話題が飛ぶが、今年に入って平野啓一郎さんの『私とは何か――「個人」から「分人」へ』という本を読み、分人主義という概念に触れた。そこでは、喪失についても触れられている。愛する人を失った悲しみは、その人がいなくなるということだけでなく、その人に見せる自分の分人がもう思い出のなかでしか生きられなくなるからだと書いてある。
よく言われる「あの人ならこう言うだろう」という言葉は、その故人が言うかどうかではなく、残された人たちの中にいるその人の分人(「やがて海へと届く」では、片面と表現できる)において出てくるもの。
読み返して知ったのだが、「心理学では、愛する人の死を受け容れるプロセスを『喪の作業』と呼んでいる。」(p.148)らしい。まさに、中川監督の描く作品は「喪の作業」についてだ。
そして、自分なりの解釈ではあるが、陸前高田を訪れる直前、真奈が「親友が帰ってこないんです」と同僚に打ち明けるところから物語が少しずつ前へと進んでいくのは開示・共有していくことによる喪失感をうめるプロセスだったのではないかと思う。
震災後、僕の同年代でも語り部として活動する子が何人かいた。いくつかの研究や報道には、語り部として語り、昇華していくことが喪失感をうめることへつながるという内容もあった。
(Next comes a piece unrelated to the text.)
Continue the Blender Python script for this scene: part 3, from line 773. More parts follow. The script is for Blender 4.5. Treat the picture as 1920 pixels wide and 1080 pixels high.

現地の人たちと出会ったシーンには、震災のことを伝えるドキュメンタリーとしての側面以外に主人公たちにとってどのような意味合いがあるのか気になっていたが、きっと共有することによる"更新"なのだと思う。
はっきりとした結末ではないが、先ほども書いた真奈のなかに生きるすみれの分人が、知らない側面=もう一方の片面を捉えることによって更新していき、再生していく。そうしたプロセスこそストーリーの重要な要素だったのではないだろうか。
東日本大震災から11年。自分自身が周りの人を失ったという経験はなかったが、喪失を受け容れられない真奈と「自分のなかで生かすことは止めようと思う」と言った遠野のように、同じように時間が経っても受け止め方は人によって異なる。それは物語の世界ではなく、グラデーションではあっても現実にあるのだと思う。
東北出身の人、東北で震災復興に関わっていた人に会った日の夜この映画を見ることができてよかった。